Bad loans are lower than anyone thought. In short, they smashed it.

In normal times this would mean rewards for shareholders and for bankers. Bonuses would jump.

In these times, the bank is banned from paying dividends, a stance that it hopes regulators will relax in time for Christmas.

The quandary is, if the regulator remains understandably cautious about the future and holds its ban on dividends, can the bank still pay the bonuses the high fliers think they are due?

If they do, would shareholders complain? If they don’t, would the talent walk?

This might be an issue at all big UK banks, but it is particularly acute at Barclays.

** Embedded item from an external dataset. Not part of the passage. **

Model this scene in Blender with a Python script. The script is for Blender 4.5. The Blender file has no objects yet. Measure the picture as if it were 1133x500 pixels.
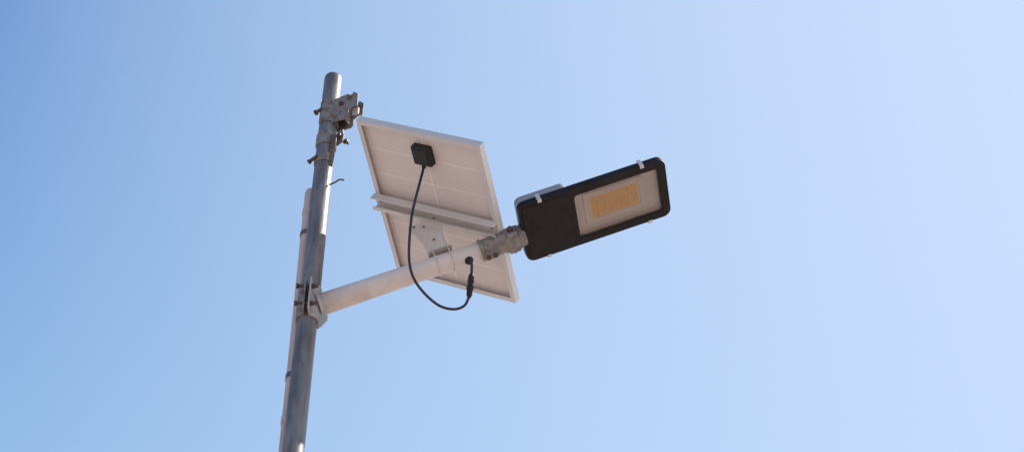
import bpy, bmesh, math, random
from mathutils import Vector as V, Matrix
random.seed(4)
S=bpy.context.scene
S.view_settings.view_transform='Standard'; S.view_settings.look='None'; S.view_settings.exposure=0
COL=S.collection

# ------------------------------------------------------------ materials
def mat(name, col, col2=None, rough=.5, metal=0., nscale=20., lo=.4, hi=.65, bump=0., bscale=120., stretch=(1,1,1), spec=.5, rvar=.1):
    m=bpy.data.materials.new(name); m.use_nodes=True; nt=m.node_tree; N=nt.nodes; L=nt.links
    b=N['Principled BSDF']; b.inputs['Roughness'].default_value=rough; b.inputs['Metallic'].default_value=metal
    b.inputs['Specular IOR Level'].default_value=spec
    tc=N.new('ShaderNodeTexCoord'); mp=N.new('ShaderNodeMapping'); mp.inputs['Scale'].default_value=stretch
    L.new(tc.outputs['Object'],mp.inputs['Vector'])
    n=N.new('ShaderNodeTexNoise'); n.inputs['Scale'].default_value=nscale; n.inputs['Detail'].default_value=8; n.inputs['Roughness'].default_value=.65
    L.new(mp.outputs[0],n.inputs['Vector'])
    r=N.new('ShaderNodeValToRGB'); r.color_ramp.elements[0].position=lo; r.color_ramp.elements[1].position=hi
    r.color_ramp.elements[0].color=(*col,1); r.color_ramp.elements[1].color=(*(col2 or col),1)
    L.new(n.outputs['Fac'],r.inputs['Fac']); L.new(r.outputs['Color'],b.inputs['Base Color'])
    mr=N.new('ShaderNodeMapRange'); mr.inputs['From Min'].default_value=.3; mr.inputs['From Max'].default_value=.7
    mr.inputs['To Min'].default_value=max(.02,rough-rvar); mr.inputs['To Max'].default_value=min(1,rough+rvar)
    L.new(n.outputs['Fac'],mr.inputs['Value']); L.new(mr.outputs[0],b.inputs['Roughness'])
    if bump:
        n2=N.new('ShaderNodeTexNoise'); n2.inputs['Scale'].default_value=bscale; n2.inputs['Detail'].default_value=6
        L.new(mp.outputs[0],n2.inputs['Vector'])
        bp=N.new('ShaderNodeBump'); bp.inputs['Strength'].default_value=bump; bp.inputs['Distance'].default_value=.002
        L.new(n2.outputs['Fac'],bp.inputs['Height']); L.new(bp.outputs[0],b.inputs['Normal'])
    return m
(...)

NatWest and Lloyds don’t have many investment bankers to reward in the first place, so the issue doesn’t arise.

Barclays’s Wall Street rivals such as Goldman Sachs and Morgan Stanley aren’t exposed to the UK economy in the same way. It is only Barclays which faces the wrath of politicians and the public for dishing out banker bonuses, and the wrath of the bankers if they don’t.

This is a result of Staley’s decision, now surely vindicated, to build its investment banking arm, to believe that a UK bank could compete with the US giants in the City and on Wall Street.

So far, Staley’s reward for this has been belated grudging acceptance that he might know what he is doing, and a looming headache on banker pay. It’s a tough call.